Sweeney Todd was filmed in 35mm and although three studios were involved (Warner Bros., Paramount and DreamWorks), no film dailies were ever screened and the film didn’t go through any official preview audience screenings. (The director of photography, Dariusz Wolski, had done extensive tests in pre-production to establish a look.) The negative was transferred to HD-D5 and ingested into Avid systems at a standard definition resolution for cutting.


Chris and I spoke a bit on his experience in using modern nonlinear edit systems. Chris said, “I cut the film on Avid systems in London. I love Avids for what I do and have only cut on them, but I’m most comfortable with the older Meridien systems, because they feel more responsive to me than the newer [Avid Media Composer] Adrenalines. We did also had Adrenalines in our mix of cutting rooms, which were used to do an HD conform of my cut for internal screenings. Media Composer systems have the advantage of being able to track several different timecode signals. Since all the performance takes were based on a common playback track of the song, the assistants were able to load the dailies, including the timecode of the corresponding playback track for the song. This enabled me to quickly match different takes against each other at the same point in a song, using that timecode for reference.”


Some initial color grading was performed using the Avid systems to get a 12 minute clip of Sweeney Todd ready for the Venice Film Festival. Lebenzon continued, “As an editor, you never had to deal with color correction, but now people expect it. For the final theatrical release, though, the film has gone through the digital intermediate process with Stefan Sonnenfeld of Company 3 handling the final color grading of the film. Tim went for a look that’s dark and desaturated, except that certain colors are accentuated. Specifically the red of the blood and in the frill on Mrs. Lovitt’s dress.  And we kept Sacha Baron Cohen’s introduction scene brighter, in keeping with the comedic tone of the scene.

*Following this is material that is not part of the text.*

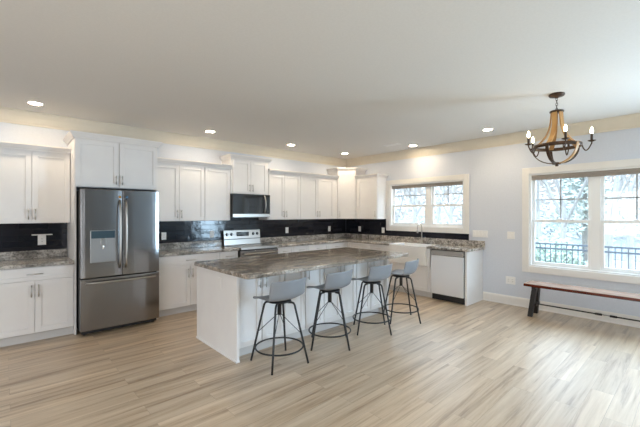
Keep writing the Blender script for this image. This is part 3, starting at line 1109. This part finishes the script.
def stool_base(H, rz):
    """parts of the swivel base turned by rz: returns list of (name, MB)"""
    out = []
    zt = H - 0.040
    m = MB().lathe([(0.105, zt - 0.004), (0.118, zt + 0.000), (0.118, zt + 0.008), (0.10, zt + 0.018), (0.06, zt + 0.030)], 24)
    out.append(('seat_plate', m))
    out.append(('stem', MB().lathe([(0.019, zt - 0.135), (0.022, zt - 0.13), (0.022, zt - 0.014), (0.03, zt - 0.012)], 14)))
    rf = 0.292
    rt = 0.155
    for k in range(4):
        a = rz + R(45 + 90 * k)
        c, s = math.cos(a), math.sin(a)
        P = [(0.085, zt - 0.010), (0.125, zt - 0.010), (0.143, zt - 0.016), (rt, zt - 0.035)]
        for i in range(1, 5):
            u = i / 4
            P.append((rt + (rf - rt) * u, (zt - 0.035) * (1 - u) + 0.008 * u))
        out.append(('leg', MB().tube([(r * c, r * s, z) for r, z in P], 0.0105, 10)))
    zr = 0.165
    rr = rt + (rf - rt) * (1 - zr / (zt - 0.035)) + 0.006
    rr -= 0.022
    out.append(('footrest_ring', MB().tube([(rr * math.cos(2 * math.pi * i / 40), rr * math.sin(2 * math.pi * i / 40), zr) for i in range(40)], 0.0085, 10, closed=True)))
    zb = 0.30
    rb = rt + (rf - rt) * (1 - zb / (zt - 0.035))
    for k in range(4):
        a = rz + R(45 + 90 * k)
        c, s = math.cos(a), math.sin(a)
        out.append(('brace', MB().tube([(0.015 * c, 0.015 * s, zt - 0.125), (rb * c, rb * s, zb)], 0.0035, 6)))
    return out


stool_labels = ['grey plastic bar stool nearest the camera, at the left end of the island',
                'grey plastic bar stool second from the left end of the island',
                'grey plastic bar stool third from the left end of the island',
                'grey plastic bar stool at the far right end of the island, nearest the dishwasher']
first, SH = make_stool()
spots = [(-4.097, -2.955, R(3), R(-4)), (-3.387, -2.945, R(4), R(48)), (-2.665, -2.968, R(0), R(48)), (-2.02, -2.967, R(12), R(50.7))]
stools = []
for i, (x, y, rs, rb) in enumerate(spots):
    r = first if i == 0 else copy_tree(first)
    stools.append(r)
for r, (x, y, rs, rb), lab in zip(stools, spots, stool_labels):
    r['label'] = lab
    r.location = (x, y, 0)
    r.rotation_euler = (0, 0, rs)
    for nm, m in stool_base(SH, rb - rs):
        m.build(nm, M['black'], r)

# ------------------------------------------------------------ bench under the window
be = thing('bench', 'long red-brown wooden bench with black splayed legs under the right window', 'bench', (-0.37, -4.055, 0))
BLEN = 1.83
box(-0.165, 0.165, -BLEN, 0, 0.435, 0.470).build('seat', M['benchtop'], be, 0.003)
tbo = box(-0.163, 0.163, -BLEN + 0.002, -0.002, 0.4702, 0.4765).build('top_board', wood('bench_top_tan', (0.34, 0.22, 0.16), (0.48, 0.34, 0.26), 0.22, (6, 0.6, 6)), be, 0.002)  # thin board in a paler tan over the red-brown seat
tbo['label'] = 'pale tan top board'
for y in (-0.12, -BLEN + 0.12):
    for s in (-1, 1):
        m = MB()
        xt, xb = s * 0.055, s * 0.125
        vs = []
        for z, xc, hwid in ((0.0, xb, 0.032), (0.434, xt, 0.052)):
            sy = 0.045 if y > -BLEN / 2 else -0.045
            yc = y + (sy if z == 0.0 else 0)
            vs += [(xc - hwid * 0.8, yc - 0.03, z + 0.001), (xc + hwid * 0.8, yc - 0.03, z + 0.001), (xc + hwid * 0.8, yc + 0.03, z), (xc - hwid * 0.8, yc + 0.03, z)]
        m.add(vs, [(0, 3, 2, 1), (4, 5, 6, 7), (0, 1, 5, 4), (1, 2, 6, 5), (2, 3, 7, 6), (3, 0, 4, 7)])
        m.build('leg', M['benchleg'], be, 0.003)
    box(-0.13, 0.13, y - 0.028, y + 0.028, 0.405, 0.4345).build('leg_brace', M['benchleg'], be, 0.003)
    box(-0.09, 0.09, y - 0.02, y + 0.02, 0.15, 0.19).build('cross_bar', M['benchleg'], be, 0.002)
ym = -BLEN / 2
rod = MB().tube([(0, -0.12, 0.17), (0, ym + 0.08, 0.17)], 0.009, 8)
rod.tube([(0, ym - 0.08, 0.17), (0, -BLEN + 0.12, 0.17)], 0.009, 8)
for y in (ym + 0.075, ym - 0.075):
    rod.tube([(0, y - 0.035, 0.17), (0, y + 0.035, 0.17)], 0.015, 8)
ro = rod.build('stretcher_rod', M['benchleg'], be)
tb_ = MB().tube([(0.008, ym - 0.05, 0.17), (0.008, ym + 0.05, 0.17)], 0.005, 8)
tb_.tube([(-0.008, ym - 0.05, 0.17), (-0.008, ym + 0.05, 0.17)], 0.005, 8)
tb_.build('turnbuckle', M['chrome'], ro)

# ------------------------------------------------------------ chandelier
chn = thing('chandelier', 'wood and bronze chandelier with five lit candle bulbs hanging over the dining area', 'chandelier', (-1.725, -4.75, CH), 0)
MB().lathe([(0.072, -0.001), (0.076, -0.012), (0.066, -0.026), (0.02, -0.034), (0.012, -0.045)], 24).build('canopy', M['bronze'], chn)
ch = MB()
nl = 5
for i in range(nl):
    zc_ = -0.055 - i * 0.028
    ring = []
    for k in range(14):
        a = 2 * math.pi * k / 14
        u, w = 0.009 * math.cos(a), 0.019 * math.sin(a)
        ring.append((u, 0, zc_ + w) if i % 2 else (0, u, zc_ + w))
    ch.tube(ring, 0.0025, 6, closed=True)
ch.build('chain', M['bronze'], chn)
MB().lathe([(0.012, -0.165), (0.03, -0.175), (0.064, -0.182), (0.068, -0.19), (0.064, -0.20), (0.02, -0.205)], 24).build('top_plate', M['bronze'], chn)
ZR = -0.565
RR = 0.215
def strip(pts, width, thick, ang):
    """flat band along (r, z) points in the plane at angle ang"""
    vs, fs_ = [], []
    ca, sa = math.cos(ang), math.sin(ang)
    n = len(pts)
    for i, (r, z) in enumerate(pts):
        a = pts[max(0, i - 1)]
        b = pts[min(n - 1, i + 1)]
        tr, tz = b[0] - a[0], b[1] - a[1]
        L_ = math.hypot(tr, tz) or 1
        nr, nz = -tz / L_, tr / L_
        for sgn_w, sgn_t in ((-1, -1), (1, -1), (1, 1), (-1, 1)):
            rr, zz = r + nr * thick / 2 * sgn_t, z + nz * thick / 2 * sgn_t
            w = width / 2 * sgn_w
            vs.append((rr * ca - w * sa, rr * sa + w * ca, zz))
    for i in range(n - 1):
        for k in range(4):
            fs_.append((i * 4 + k, i * 4 + (k + 1) % 4, (i + 1) * 4 + (k + 1) % 4, (i + 1) * 4 + k))
    fs_ += [(3, 2, 1, 0), tuple((n - 1) * 4 + k for k in range(4))]
    return MB().add(vs, fs_)
A0 = R(-80.4)  # one arm points to the right of the photo's view
for k in range(5):
    a = A0 + 2 * math.pi * (k + 0.5) / 5
    up = []
    for i in range(11):
        u = i / 10
        up.append((0.048 + (RR - 0.048) * (0.15 * u + 0.85 * u ** 3.6), -0.200 + (ZR + 0.200) * u))
    strip(up, 0.044, 0.012, a).build('upper_rib', M['chwood'], chn)
    lo = []
    for i in range(11):
        b_ = math.pi / 2 * i / 10
        lo.append((RR * math.cos(b_) * 0.985 + 0.018, ZR - 0.185 * math.sin(b_)))
    strip(lo, 0.030, 0.009, a).build('lower_rib', M['chwood'] if k == 4 else M['bronze'], chn)  # lit look of one rib and shade on the rest set by material
band = MB().lathe([(RR - 0.004, ZR - 0.018), (RR + 0.008, ZR - 0.018), (RR + 0.008, ZR + 0.018), (RR - 0.004, ZR + 0.018), (RR - 0.004, ZR - 0.018)], 48, caps=False)
band.build('ring', M['bronze'], chn)
MB().lathe([(0.012, ZR - 0.215), (0.018, ZR - 0.205), (0.012, ZR - 0.198), (0.04, ZR - 0.194), (0.045, ZR - 0.180), (0.02, ZR - 0.172)], 20).build('finial', M['bronze'], chn)
for k in range(5):
    a = A0 + 2 * math.pi * k / 5
    c, s = math.cos(a), math.sin(a)
    P = []
    RC = 0.298
    for i in range(11):
        u = i / 10
        r = RR + (RC - RR) * u
        P.append((r, ZR - 0.070 * math.sin(math.pi * u ** 0.85)))
    P.append((RC, ZR + 0.015))
    arm = MB().tube([(r * c, r * s, z) for r, z in P], 0.006, 8).build('arm', M['bronze'], chn)
    cx_, cy_ = RC * c, RC * s
    MB().lathe([(0.006, ZR + 0.011), (0.034, ZR + 0.023), (0.036, ZR + 0.028), (0.014, ZR + 0.028)], 18, (cx_, cy_, 0)).build('cup', M['bronze'], arm)
    MB().lathe([(0.0115, ZR + 0.028), (0.0115, ZR + 0.096), (0.009, ZR + 0.098)], 14, (cx_, cy_, 0)).build('candle', M['candle'], arm)
    MB().lathe([(0.007, ZR + 0.098), (0.011, ZR + 0.108), (0.0135, ZR + 0.122), (0.011, ZR + 0.140), (0.005, ZR + 0.158), (0.001, ZR + 0.166)], 14, (cx_, cy_, 0)).build('bulb', M['bulb'], arm)

# ------------------------------------------------------------ recessed lights and ceiling vent
rl = thing('recessed_light', '', 'ceiling light', (0, 0, CH), 0, 'recessed ceiling lights')
MB().lathe([(0.060, -0.001), (0.084, -0.001), (0.081, -0.009), (0.066, -0.010), (0.060, -0.001)], 32, caps=False).build('trim_ring', M['plate'], rl)
MB().lathe([(0.062, -0.001), (0.062, -0.005)], 32).build('lens', M['lens'], rl)
lights = [(-5.86, -0.56, 'round recessed ceiling light above the cabinet left of the refrigerator'),
          (-3.74, -0.62, 'round recessed ceiling light above the counter between refrigerator and stove'),
          (-2.15, -0.62, 'round recessed ceiling light just right of the raised microwave cabinet'),
          (-0.73, -0.66, 'round recessed ceiling light above the diagonal corner cabinet'),
          (-0.40, -2.12, 'round recessed ceiling light above the sink window'),
          (-0.66, -3.60, 'round recessed ceiling light nearest the chandelier, above the blue-grey wall')]
for i, (x, y, lab) in enumerate(lights):
    r = rl if i == 0 else copy_tree(rl)
    r.location = (x, y, CH)
    r['label'] = lab
v = thing('air_vent', 'small white rectangular air vent in the ceiling near the corner', 'vent', (-0.76, -1.90, CH))
box(-0.07, 0.07, -0.16, 0.16, -0.006, -0.001).build('frame', M['plate'], v, 0.002)
for k in range(7):
    x = -0.045 + k * 0.015
    box(x - 0.004, x + 0.004, -0.14, 0.14, -0.0095, -0.0062).build('slat', M['plate'], v)

# ------------------------------------------------------------ outdoors
GZ = -1.2
structure(box(0.16, 120, -70, 90, GZ - 0.3, GZ).build('ground', M['ground']))
structure(box(0.16, 3.0, -11, 1.5, -0.30, -0.16).build('deck', M['deck']))
pond = MB().prism([(29 + 9 * math.cos(2 * math.pi * i / 40) * (1 + 0.12 * math.sin(3 * i)), -1.5 + 9 * math.sin(2 * math.pi * i / 40)) for i in range(40)], GZ + 0.005, GZ + 0.03)
tag(pond.build('pond', M['water']), 'pale pond beyond the railing, seen through the right window', 'pond')
rg = thing('deck_railing', 'black metal deck railing with thin balusters outside the right window', 'railing', (2.8, -4.5, -0.16))
ZT = 0.98
for z in (0.10, ZT - 0.10, ZT):
    box(-0.02, 0.02, -2.4, 7.4, z - 0.018, z + 0.018).build('rail', M['rail'], rg)
for i in range(5):
    y = -2.36 + i * 2.425
    box(-0.018, 0.018, y - 0.018, y + 0.018, 0.001, ZT + 0.02).build('post', M['rail'], rg)
for i in range(96):
    y = -2.26 + i * 0.1
    box(-0.008, 0.008, y - 0.008, y + 0.008, 0.10, ZT).build('baluster', M['rail'], rg)


def branch(m, p, d, r, ln, depth, rng):
    q = p + d * ln
    m.tube([p, q], [r, r * 0.68], 5, caps=False)
    if depth == 0:
        return
    for k in range(3 if depth > 1 else 4):
        ax = Vector((rng.uniform(-1, 1), rng.uniform(-1, 1), rng.uniform(0.0, 0.9)))
        nd = (d * 0.8 + ax * 0.58).normalized()
        s = p + d * ln * rng.uniform(0.55, 1.0)
        branch(m, s, nd, r * 0.55, ln * rng.uniform(0.6, 0.82), depth - 1, rng)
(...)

Another advantage of modern systems is how they handle visual effects. On Déjà Vu we sent a lot of simpler effects, like blue screens and set extensions, to [Adobe] After Effects. One of the assistants was really a whiz at it – saving us $60,000.”


Working with Tim Burton has proved to be a good experience for Lebenzon. “I’ve probably worked more closely with Tim on this film than any others. He makes quick decisions, which was good on this film. You have to consider this a low budget production by major studios standards, given the nature of the subject matter – an R-rated musical horror film. There were no reshoots needed and since I had been cutting on the same schedule as the filming, I was only about three set-ups behind when the film wrapped. I was able to do this by starting the cut of a scene using the video assist tapes and then replace those shots when I received the transferred footage. Since Tim was very involved in the cutting room during the production, nothing was a surprise to him as we finished the cut. Tim took the usual ten weeks to get a director’s cut and then a couple of more weeks to address notes from the studios and Stephen Sondheim. In fact, Tim’s biggest concern was that Sondheim would be happy with the effort. He was thrilled.”


Sweeney Todd: The Demon Barber of Fleet Street has opened to wide theatrical release just in time for the holiday film season. Audiences are bound to be enthralled by this newest telling of a tragic story of love, revenge and meat pieces in a style that only Tim Burton can bring to the screen.